Monsieur le président, madame la garde des sceaux, monsieur le secrétaire d'État chargé des relations avec le Parlement, chers collègues, permettez-moi de commencer cette intervention sur l'article 1er en vous faisant part d'une récente expérience. Il se trouve que ma circonscription accueille les trois établissements pénitentiaires de l'agglomération nantaise : un centre de détention, une maison d'arrêt et un établissement pénitentiaire pour mineurs, déjà construit mais qui n'est pas encore entré en fonctionnement. Le 19 novembre, à l'initiative du GENEPI, nous avons, avec quelques députés et sénateurs de toutes tendances politiques, fait usage de nos prérogatives de parlementaires pour visiter la maison d'arrêt de Nantes. Étant nouveau député, c'était pour moi la première fois que je visitais un tel établissement. Celui-ci, comme malheureusement beaucoup d'autres, souffre autant de la vétusté de ses locaux que de la surpopulation. Je profite d'ailleurs de l'occasion pour me faire une nouvelle fois le porte-parole des personnels pénitentiaires, qui attendent avec impatience l'ouverture du chantier de la nouvelle maison d'arrêt de Nantes.
J'en reviens au projet de loi. Comme les quatre parlementaires avec qui j'ai visité la maison d'arrêt, j'ai été frappé de constater qu'un très grand nombre de détenus – par définition condamnés à de courtes peines ou placés en détention préventive – étaient atteints de troubles psychologiques ou psychiatriques. De l'aveu même des représentants de l'administration pénitentiaire qui nous accompagnaient – car nous n'avons pas voulu effectuer cette visite par surprise –, 30 à 40 % des détenus, dans l'agglomération de Nantes, sont atteints de troubles plus ou moins graves, ce qui n'est évidemment pas sans conséquence sur le fonctionnement des établissements : il en résulte des tensions entre les détenus, et le travail du personnel est rendu encore plus pénible.
Cette expérience ne fait que conforter ma conviction : votre projet de loi ne répond pas à la difficulté qui se pose à la société française – comme à de nombreux autres pays – et qui, au-delà du risque de récidive lié à des problèmes psychiatriques, concerne plus généralement l'accompagnement des détenus atteints de ces troubles. Telle est la première raison de notre opposition à l'article 1er.
Il est vrai qu'un des objectifs de l'enfermement est la protection de la société contre des individus dangereux. Cependant – et le constat me semble largement partagé, au-delà des clivages politiques –, la prison, dans son état actuel, n'est pas adaptée pour accueillir les personnes atteintes de troubles psychiatriques.
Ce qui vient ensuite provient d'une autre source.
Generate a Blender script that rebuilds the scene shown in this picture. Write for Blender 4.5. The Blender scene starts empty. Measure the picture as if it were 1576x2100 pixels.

Certains en viennent même à dire qu'elle ne sert pas à grand-chose puisque les personnes condamnées, quelle que soit la durée de leur peine, finissent toujours par en sortir, et se retrouvent au point de départ une fois celle-ci purgée. Les parents d'un détenu m'ont ainsi confié leur désarroi face à cette situation.
Personnellement, je n'ai pas peur de l'expression « hôpital-prison » : la question ne doit pas être taboue, à condition de prendre en charge dès les premières semaines d'incarcération les détenus atteints de troubles psychiatriques.